— start Source records —

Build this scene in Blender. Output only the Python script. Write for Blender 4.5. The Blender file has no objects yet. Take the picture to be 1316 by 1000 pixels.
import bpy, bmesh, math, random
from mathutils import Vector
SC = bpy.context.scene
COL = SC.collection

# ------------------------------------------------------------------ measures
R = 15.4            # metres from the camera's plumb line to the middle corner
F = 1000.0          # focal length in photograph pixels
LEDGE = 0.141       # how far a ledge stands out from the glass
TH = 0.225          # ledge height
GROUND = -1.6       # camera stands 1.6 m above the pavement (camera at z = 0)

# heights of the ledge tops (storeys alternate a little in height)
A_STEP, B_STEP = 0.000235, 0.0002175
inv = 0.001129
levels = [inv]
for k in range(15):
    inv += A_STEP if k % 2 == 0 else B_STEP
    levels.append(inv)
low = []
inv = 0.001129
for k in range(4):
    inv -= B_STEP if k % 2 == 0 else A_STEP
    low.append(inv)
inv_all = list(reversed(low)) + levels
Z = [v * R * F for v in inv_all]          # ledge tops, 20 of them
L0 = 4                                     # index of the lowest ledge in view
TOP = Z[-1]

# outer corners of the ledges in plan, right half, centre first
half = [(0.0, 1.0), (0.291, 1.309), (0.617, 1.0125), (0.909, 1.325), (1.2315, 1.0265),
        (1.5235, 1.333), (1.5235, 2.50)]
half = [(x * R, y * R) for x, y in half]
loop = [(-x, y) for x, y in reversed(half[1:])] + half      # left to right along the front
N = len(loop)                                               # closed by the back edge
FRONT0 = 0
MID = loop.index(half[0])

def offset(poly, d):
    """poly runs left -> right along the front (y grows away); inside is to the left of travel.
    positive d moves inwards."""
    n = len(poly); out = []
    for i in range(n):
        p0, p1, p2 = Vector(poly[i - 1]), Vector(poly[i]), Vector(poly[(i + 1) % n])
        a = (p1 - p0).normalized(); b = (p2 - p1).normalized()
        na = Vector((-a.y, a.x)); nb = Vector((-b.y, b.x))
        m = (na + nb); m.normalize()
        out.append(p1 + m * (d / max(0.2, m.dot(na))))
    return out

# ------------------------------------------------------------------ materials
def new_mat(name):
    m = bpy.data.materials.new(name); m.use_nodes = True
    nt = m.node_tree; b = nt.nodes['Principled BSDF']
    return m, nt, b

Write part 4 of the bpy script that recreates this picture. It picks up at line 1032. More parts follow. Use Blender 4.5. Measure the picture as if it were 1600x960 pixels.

— end Source records —

To be done: Print out every record again, exactly and in full.

Final result:
Build this scene in Blender. Output only the Python script. Write for Blender 4.5. The Blender file has no objects yet. Take the picture to be 1316 by 1000 pixels.
import bpy, bmesh, math, random
from mathutils import Vector
SC = bpy.context.scene
COL = SC.collection

# ------------------------------------------------------------------ measures
R = 15.4            # metres from the camera's plumb line to the middle corner
F = 1000.0          # focal length in photograph pixels
LEDGE = 0.141       # how far a ledge stands out from the glass
TH = 0.225          # ledge height
GROUND = -1.6       # camera stands 1.6 m above the pavement (camera at z = 0)

# heights of the ledge tops (storeys alternate a little in height)
A_STEP, B_STEP = 0.000235, 0.0002175
inv = 0.001129
levels = [inv]
for k in range(15):
    inv += A_STEP if k % 2 == 0 else B_STEP
    levels.append(inv)
low = []
inv = 0.001129
for k in range(4):
    inv -= B_STEP if k % 2 == 0 else A_STEP
    low.append(inv)
inv_all = list(reversed(low)) + levels
Z = [v * R * F for v in inv_all]          # ledge tops, 20 of them
L0 = 4                                     # index of the lowest ledge in view
TOP = Z[-1]

# outer corners of the ledges in plan, right half, centre first
half = [(0.0, 1.0), (0.291, 1.309), (0.617, 1.0125), (0.909, 1.325), (1.2315, 1.0265),
        (1.5235, 1.333), (1.5235, 2.50)]
half = [(x * R, y * R) for x, y in half]
loop = [(-x, y) for x, y in reversed(half[1:])] + half      # left to right along the front
N = len(loop)                                               # closed by the back edge
FRONT0 = 0
MID = loop.index(half[0])

def offset(poly, d):
    """poly runs left -> right along the front (y grows away); inside is to the left of travel.
    positive d moves inwards."""
    n = len(poly); out = []
    for i in range(n):
        p0, p1, p2 = Vector(poly[i - 1]), Vector(poly[i]), Vector(poly[(i + 1) % n])
        a = (p1 - p0).normalized(); b = (p2 - p1).normalized()
        na = Vector((-a.y, a.x)); nb = Vector((-b.y, b.x))
        m = (na + nb); m.normalize()
        out.append(p1 + m * (d / max(0.2, m.dot(na))))
    return out

# ------------------------------------------------------------------ materials
def new_mat(name):
    m = bpy.data.materials.new(name); m.use_nodes = True
    nt = m.node_tree; b = nt.nodes['Principled BSDF']
    return m, nt, b

Write part 4 of the bpy script that recreates this picture. It picks up at line 1032. More parts follow. Use Blender 4.5. Measure the picture as if it were 1600x960 pixels.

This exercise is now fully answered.